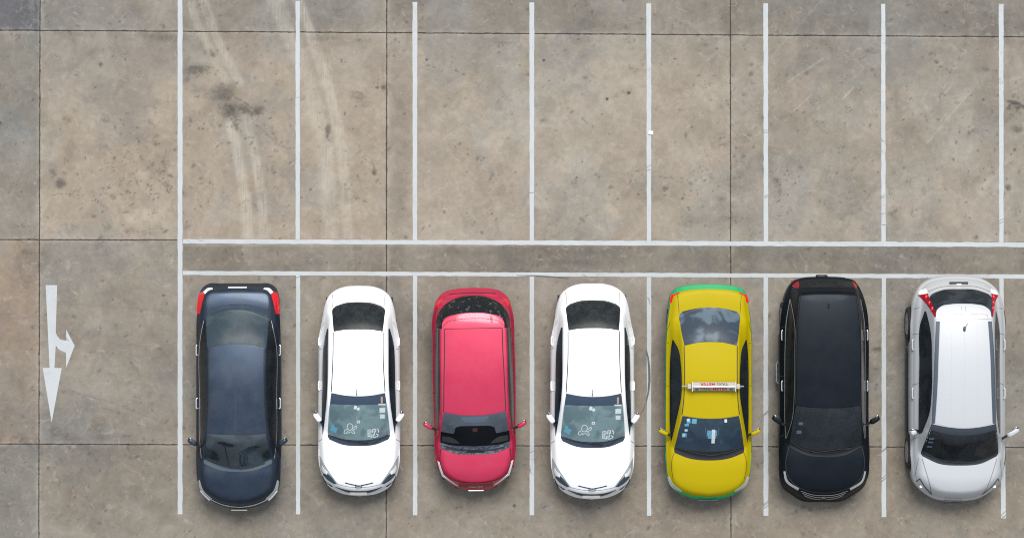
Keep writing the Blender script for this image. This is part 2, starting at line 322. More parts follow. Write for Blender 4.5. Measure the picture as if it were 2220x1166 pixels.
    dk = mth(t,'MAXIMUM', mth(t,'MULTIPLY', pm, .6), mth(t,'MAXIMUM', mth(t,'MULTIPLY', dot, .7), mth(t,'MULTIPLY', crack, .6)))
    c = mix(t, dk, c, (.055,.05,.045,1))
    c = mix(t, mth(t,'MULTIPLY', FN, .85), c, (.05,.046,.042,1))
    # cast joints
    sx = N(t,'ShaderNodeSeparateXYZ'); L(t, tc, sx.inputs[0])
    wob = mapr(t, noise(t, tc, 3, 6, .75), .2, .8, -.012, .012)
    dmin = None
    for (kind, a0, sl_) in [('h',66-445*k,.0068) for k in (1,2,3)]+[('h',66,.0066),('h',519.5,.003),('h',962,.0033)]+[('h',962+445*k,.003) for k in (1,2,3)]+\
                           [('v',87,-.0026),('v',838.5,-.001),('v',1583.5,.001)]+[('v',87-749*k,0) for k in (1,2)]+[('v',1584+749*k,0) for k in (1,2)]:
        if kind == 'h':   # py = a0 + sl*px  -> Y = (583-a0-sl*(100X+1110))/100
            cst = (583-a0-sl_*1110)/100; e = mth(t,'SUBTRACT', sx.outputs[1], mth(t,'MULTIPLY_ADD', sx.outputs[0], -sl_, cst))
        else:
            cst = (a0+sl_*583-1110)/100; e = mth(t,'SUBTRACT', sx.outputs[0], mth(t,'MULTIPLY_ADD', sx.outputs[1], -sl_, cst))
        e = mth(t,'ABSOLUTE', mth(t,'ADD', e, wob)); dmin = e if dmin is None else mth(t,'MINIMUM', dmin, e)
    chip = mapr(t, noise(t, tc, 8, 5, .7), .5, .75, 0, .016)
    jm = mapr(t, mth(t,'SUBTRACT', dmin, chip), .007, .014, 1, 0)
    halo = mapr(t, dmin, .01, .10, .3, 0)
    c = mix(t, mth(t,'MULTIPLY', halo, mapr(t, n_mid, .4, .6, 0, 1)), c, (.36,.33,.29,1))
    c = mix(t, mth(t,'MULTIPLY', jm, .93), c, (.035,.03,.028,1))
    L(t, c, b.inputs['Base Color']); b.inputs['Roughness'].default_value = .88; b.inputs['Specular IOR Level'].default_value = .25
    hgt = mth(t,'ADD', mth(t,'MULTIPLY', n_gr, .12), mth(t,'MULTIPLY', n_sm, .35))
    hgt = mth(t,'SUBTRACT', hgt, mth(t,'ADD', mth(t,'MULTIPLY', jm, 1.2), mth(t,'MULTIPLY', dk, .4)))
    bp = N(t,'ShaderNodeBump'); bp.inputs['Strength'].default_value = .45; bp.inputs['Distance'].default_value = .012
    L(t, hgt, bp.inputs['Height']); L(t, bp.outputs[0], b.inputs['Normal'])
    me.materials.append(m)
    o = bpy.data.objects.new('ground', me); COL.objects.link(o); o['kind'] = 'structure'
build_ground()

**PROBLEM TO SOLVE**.
Write out the whole listing exactly, and drop the pictures.

**EXERCISE SOLUTION**.
Keep writing the Blender script for this image. This is part 2, starting at line 322. More parts follow. Write for Blender 4.5. Measure the picture as if it were 2220x1166 pixels.
    dk = mth(t,'MAXIMUM', mth(t,'MULTIPLY', pm, .6), mth(t,'MAXIMUM', mth(t,'MULTIPLY', dot, .7), mth(t,'MULTIPLY', crack, .6)))
    c = mix(t, dk, c, (.055,.05,.045,1))
    c = mix(t, mth(t,'MULTIPLY', FN, .85), c, (.05,.046,.042,1))
    # cast joints
    sx = N(t,'ShaderNodeSeparateXYZ'); L(t, tc, sx.inputs[0])
    wob = mapr(t, noise(t, tc, 3, 6, .75), .2, .8, -.012, .012)
    dmin = None
    for (kind, a0, sl_) in [('h',66-445*k,.0068) for k in (1,2,3)]+[('h',66,.0066),('h',519.5,.003),('h',962,.0033)]+[('h',962+445*k,.003) for k in (1,2,3)]+\
                           [('v',87,-.0026),('v',838.5,-.001),('v',1583.5,.001)]+[('v',87-749*k,0) for k in (1,2)]+[('v',1584+749*k,0) for k in (1,2)]:
        if kind == 'h':   # py = a0 + sl*px  -> Y = (583-a0-sl*(100X+1110))/100
            cst = (583-a0-sl_*1110)/100; e = mth(t,'SUBTRACT', sx.outputs[1], mth(t,'MULTIPLY_ADD', sx.outputs[0], -sl_, cst))
        else:
            cst = (a0+sl_*583-1110)/100; e = mth(t,'SUBTRACT', sx.outputs[0], mth(t,'MULTIPLY_ADD', sx.outputs[1], -sl_, cst))
        e = mth(t,'ABSOLUTE', mth(t,'ADD', e, wob)); dmin = e if dmin is None else mth(t,'MINIMUM', dmin, e)
    chip = mapr(t, noise(t, tc, 8, 5, .7), .5, .75, 0, .016)
    jm = mapr(t, mth(t,'SUBTRACT', dmin, chip), .007, .014, 1, 0)
    halo = mapr(t, dmin, .01, .10, .3, 0)
    c = mix(t, mth(t,'MULTIPLY', halo, mapr(t, n_mid, .4, .6, 0, 1)), c, (.36,.33,.29,1))
    c = mix(t, mth(t,'MULTIPLY', jm, .93), c, (.035,.03,.028,1))
    L(t, c, b.inputs['Base Color']); b.inputs['Roughness'].default_value = .88; b.inputs['Specular IOR Level'].default_value = .25
    hgt = mth(t,'ADD', mth(t,'MULTIPLY', n_gr, .12), mth(t,'MULTIPLY', n_sm, .35))
    hgt = mth(t,'SUBTRACT', hgt, mth(t,'ADD', mth(t,'MULTIPLY', jm, 1.2), mth(t,'MULTIPLY', dk, .4)))
    bp = N(t,'ShaderNodeBump'); bp.inputs['Strength'].default_value = .45; bp.inputs['Distance'].default_value = .012
    L(t, hgt, bp.inputs['Height']); L(t, bp.outputs[0], b.inputs['Normal'])
    me.materials.append(m)
    o = bpy.data.objects.new('ground', me); COL.objects.link(o); o['kind'] = 'structure'
build_ground()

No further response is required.